POLS 456 Reading List

The purpose of POLS 456 for Winter 2010 is to examine the most important political theories that champion the free market and permit only a limited role for the state in social and economic life.  I have called the course “Libertarianism and Its Critics,” but it could also be a called a course on the philosophical foundations of neo-liberalism, or a course on neo-classical liberalism, or a course on liberalism-in-the-European-sense.  The thinkers we will read are not all libertarians, strictly speaking (e.g. Hayek).  But, with the exception of the so-called “left-libertarians” we will read at the end of the course, they have all been influential in opposing greater state control and regulation of economic life, and in particular in resisting calls for a more equal distribution of wealth and income.

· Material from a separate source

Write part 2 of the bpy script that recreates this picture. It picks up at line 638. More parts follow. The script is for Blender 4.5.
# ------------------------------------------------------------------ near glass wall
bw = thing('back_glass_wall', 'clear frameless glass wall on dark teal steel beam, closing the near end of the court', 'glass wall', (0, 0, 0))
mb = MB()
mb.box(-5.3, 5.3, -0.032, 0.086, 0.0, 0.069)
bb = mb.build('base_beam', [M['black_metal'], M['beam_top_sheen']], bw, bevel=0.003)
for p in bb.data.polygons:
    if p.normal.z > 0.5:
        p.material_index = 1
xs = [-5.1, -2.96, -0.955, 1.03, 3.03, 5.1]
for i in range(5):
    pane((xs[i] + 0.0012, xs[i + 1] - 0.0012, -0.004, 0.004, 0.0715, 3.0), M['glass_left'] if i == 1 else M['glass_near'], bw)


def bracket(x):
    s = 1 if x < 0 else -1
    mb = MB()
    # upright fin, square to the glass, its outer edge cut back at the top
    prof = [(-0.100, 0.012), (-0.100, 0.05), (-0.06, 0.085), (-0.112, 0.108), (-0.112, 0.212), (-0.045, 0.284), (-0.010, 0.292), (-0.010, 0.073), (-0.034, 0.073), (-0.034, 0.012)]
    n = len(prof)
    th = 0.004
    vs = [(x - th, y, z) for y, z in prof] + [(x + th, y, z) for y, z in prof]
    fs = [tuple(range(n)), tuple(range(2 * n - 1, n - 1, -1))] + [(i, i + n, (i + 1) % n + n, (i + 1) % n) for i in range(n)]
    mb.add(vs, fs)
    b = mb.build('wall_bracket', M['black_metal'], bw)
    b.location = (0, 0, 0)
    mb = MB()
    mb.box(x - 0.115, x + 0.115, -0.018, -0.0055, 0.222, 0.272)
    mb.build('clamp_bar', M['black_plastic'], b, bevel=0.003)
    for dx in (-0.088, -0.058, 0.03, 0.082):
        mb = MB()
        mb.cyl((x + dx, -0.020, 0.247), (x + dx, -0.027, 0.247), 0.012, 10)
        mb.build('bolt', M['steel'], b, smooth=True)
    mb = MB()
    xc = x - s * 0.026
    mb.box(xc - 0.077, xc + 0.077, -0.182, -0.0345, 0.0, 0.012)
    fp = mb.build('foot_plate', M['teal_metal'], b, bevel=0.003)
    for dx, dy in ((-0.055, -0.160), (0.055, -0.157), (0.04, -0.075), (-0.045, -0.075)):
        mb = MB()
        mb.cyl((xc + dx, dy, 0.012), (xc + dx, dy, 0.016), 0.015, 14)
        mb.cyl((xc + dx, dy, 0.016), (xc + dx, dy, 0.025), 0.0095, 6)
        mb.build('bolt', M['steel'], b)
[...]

Core readings for POLS 456 will be the three books by Hayek, Friedman’s Capitalism and Freedom, and Nozick’s Anarchy, State, and Utopia. I will put all of these books on reserve in the library, but you will probably want to buy them.  They are easily available from Amazon or Chapters; any edition will do.  Most of the rest of the readings will be articles available via library subscription.  The main exception is the John Galt speech from Ayn Rand.  This will be on reserve, but if you want to buy it you could purchase either Atlas Shrugged or For the New Intellectual, which is a collective of speeches from her novels.